Some startups, like Blissclub, have even decided that this is a problem worth solving. Blissclub rose to popularity by promising women activewear leggings with actual pockets (4!) in a range of sizes. Their first line was just of different lengths and sizes in the color black and it sold like gangbusters. Women are so starved for leggings that fit their phones that it was worn for all kinds of occasions besides workouts — they wore it to work, they wore it to the movies, they wore it to meet their friends. Eventually, the leggings came out in different colors and with minor tweaks — flared bottoms, capris, shorts. Their OG leggings are what I wore when I ran a 10k for the first time in five years (even though it has a janky zipper) because their pockets fit my phone and earphones case (god forbid I don’t repurpose my one pair of earbuds for running as well). When I looked through their website for running shorts, I realized they’d expanded into workwear and sweatshirts and many other categories but thankfully, had not forsaken the OG leggings with 4 pockets. Their website even had running shorts with pockets (yay!) but they were sold out (at the store, I was informed that they were part of an old line) so I decided to settle for biking shorts.
As I write this article, I recognize the absurdity of that sentiment. I am always settling for something or the other in my everyday life - I settle for men’s badminton shoes, I settle for men’s tee shirts because women’s tee shirts are often too tight or cropped, I settle for men’s backpacks because women’s backpacks can fit a laptop and a wish. For someone in the 0.1% of India’s income distribution, I do an absurd amount of “adjusting” because the market does not care for serving someone who cares deeply about form, not function. The market is always trying to capture the interest of the many, not the few who want their products to be functional as well as stylish, serving practical needs without sacrificing purpose. This is not breaking news — female athletes have long been under pressure to be fashionable and athletic so much so that they’re fined when they go for function over form.
When I hopefully went to their HSR store (the first store in Bangalore), I discovered that they did have biking shorts but it’s from the newest line which does not…include pockets anymore. So…Blissclub went in and removed the pockets based on whim or market demand.
As I left the Blissclub store, with no pants or pockets, I couldn’t help my anger. For all the strides we’ve made in technology, culture, and even fashion, something as basic as functional clothing for women remains a struggle. It’s not just about pockets. It’s about being seen as people with practical needs, not just aesthetic objects or market demographics.
Settling has become second nature — for clothes that don’t fit quite right, for “solutions” that don’t solve anything, and for a market that prioritizes how I look over what I need. And every time we settle, we reinforce the idea that this is enough. But it’s not.
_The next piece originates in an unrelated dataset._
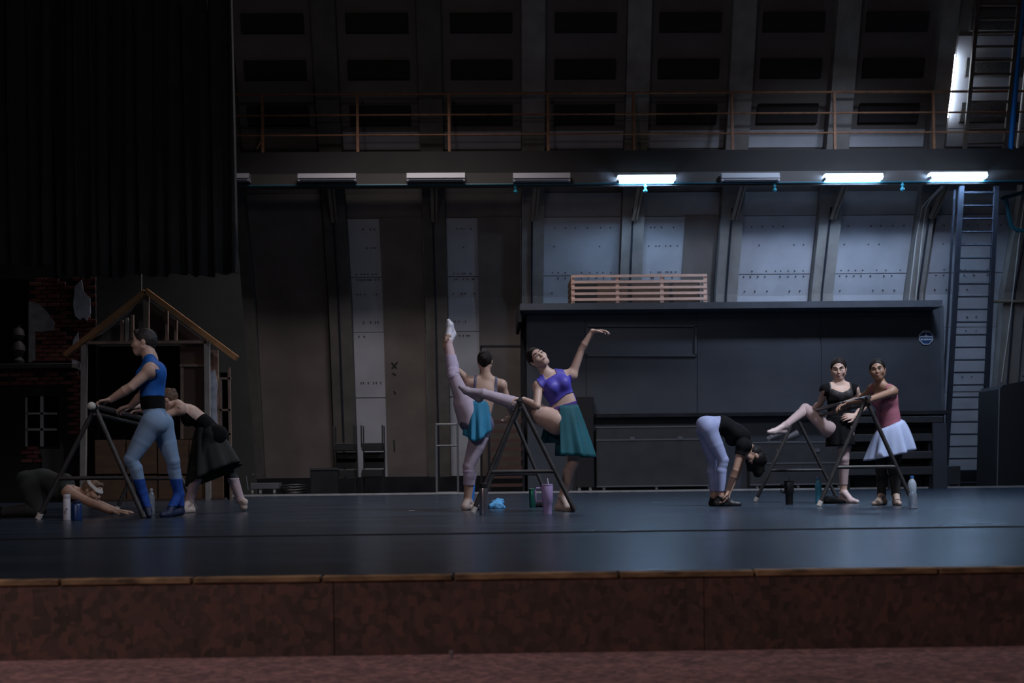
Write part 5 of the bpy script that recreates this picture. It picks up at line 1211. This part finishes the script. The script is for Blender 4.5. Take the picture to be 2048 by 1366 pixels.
bottle('tumbler', 'black tumbler with side handle standing under the right barre', 1578.5, 1009, 961, 19, [(0.72, 0), (0.75, 0.02), (0.80, 0.45), (1, 0.50), (1, 0.92), (0.96, 0.94)], mat('black tumbler', (0.010, 0.010, 0.011), 0.35), BKC, [(0.98, 0.93), (1, 0.94), (1, 0.99), (0.9, 1.0)], 'tumbler', black_handle)
bottle('water_bottle', 'light blue plastic bottle behind the crossed legs of the right barre', 1637, 1006, 955, 13, PB, mat('light blue plastic', (0.10, 0.42, 0.58), 0.15, trans=0.3), mat('blue cap', (0.03, 0.15, 0.4), 0.4), CP)
bottle('water_bottle', 'clear plastic bottle with blue cap at the right foot of the right barre', 1824.5, 1005, 952, 17, PB, WAT, mat('blue cap', (0, 0, 0)), CP)
bottle('water_bottle', 'short crumpled clear bottle in front of the blue capped bottle', 1826, 1018, 980, 18, [(0.85, 0), (1, 0.05), (0.86, 0.2), (1, 0.35), (0.88, 0.5), (0.96, 0.65), (0.8, 0.85), (0.4, 0.95), (0.38, 1.0)], PET)
# tall blue towel roll leaning, blue cloth, black bag
def heap(name, label, cat, px, py, wpx, hpx, m, seed, dy=0.12, grp=None, parent=None):
    rnd = random.Random(seed); b = gpt(px, py); s = FPX/b.y; H = SDF(0.006)
    for i in range(9):
        u = rnd.uniform(-0.8, 0.8); z = rnd.uniform(0.1, 0.75)*(1-abs(u))+0.1
        a = np.array([b.x+u*wpx/2/s, b.y+rnd.uniform(-dy, dy)*0.7, max(0.014, z*hpx/s)]); c_ = a+np.array([rnd.uniform(-.06, .06), rnd.uniform(-.04, .04), rnd.uniform(-.03, .0)]); c_[2] = max(0.014, c_[2])
        H.cone(a, c_, 0.016, 0.013, 'h', 0.02)
        H.cone(np.array([a[0], a[1], 0.012]), a, 0.013, 0.014, 'h', 0.02)
    H.cone(np.array([b.x-wpx/2.4/s, b.y, 0.012]), np.array([b.x+wpx/2.3/s, b.y, 0.012]), 0.014, 0.012, 'h', 0.02)
    H.ell(np.array([b.x, b.y, 0.01]), np.eye(3), np.array([wpx/2.6/s, dy*0.8, hpx*0.55/s]), 'h', 0.03)
    V, Q = H.mesh(); V[:, 2] = np.maximum(V[:, 2], 0.001); Q = fix_orient(V-V.mean(0), Q)
    return tag(np_obj(name, V, Q, m, parent), label, cat, grp)
heap('folded_cloth', 'blue and white patterned cloth heaped behind the steel flask', 'cloth', 994, 1017, 34, 24, mat('blue patterned cloth', (0.08, 0.30, 0.55), 0.8, var=0.8, scale=22), 3)
heap('black_bag', 'small black cloth bag on the floor behind the right barre', 'bag', 1664, 1007, 36, 22, BKC, 5)
heap('dark_scarf', 'dark folded scarf on the floor between green tumbler and lavender mug', 'cloth', 1084, 1014, 24, 8, BKC, 8, 0.06)
heap('dark_sock', 'small dark cloth lying at the foot of the leaning blue mat roll', 'cloth', 955, 1020, 12, 8, mat('dark violet cloth', (0.03, 0.02, 0.05), 0.8), 11, 0.04)
b = gpt(944, 1012); bm = B(); s_ = FPX/b.y
tube(bm, [b+V3((-0.01, 0.0, 0.002)), b+V3((0.015, 0.0, 0.25))], 0.026, 14)
tag(finish('mat_roll', bm, mat('bright blue roll', (0.01, 0.14, 0.50), 0.7, var=0.15, scale=20), None, True), 'narrow bright blue rolled band standing behind the dancer\'s supporting foot', 'roll')
bm = B(); c = G(823, 1021); box(bm, c+V3((-0.03, -0.02, 0)), c+V3((0.03, 0.02, 0.002))); tag(finish('floor_tape', bm, mat('pale tape', (0.4, 0.4, 0.42), 0.7)), 'tiny pale tape mark on the floor left of the middle barre', 'tape')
Pockets aren’t just about convenience. They’re about freedom, utility, and...acknowledgment. They’re about living without having to carry the extra baggage — literally and figuratively. Maybe one day, I’ll find shorts that fit my phone, my keys, and my life. But the goal is to keep running even if no one can see me.
Interesting article. Just the other day, my daughter was complaining of small useless pockets of her jeans. We spoke about how pockets are a recent phenomenon in women's wear. My wife's tailor is now stitching pockets into her salwars and suits almost be default, but back in the day, that wasn't the case. I used to carry my grand mother's purse as she navigated the vegetable market in her saree. The saree still is a frontier the pockets haven't reached!
This spoke directly to my heart. My quest for running tights with pockets leave me with barely any options. I have been wearing the same frayed running tights for eternity now. Finding new practical ones is next to impossible. I will look at Blissclub, thanks for the suggestion.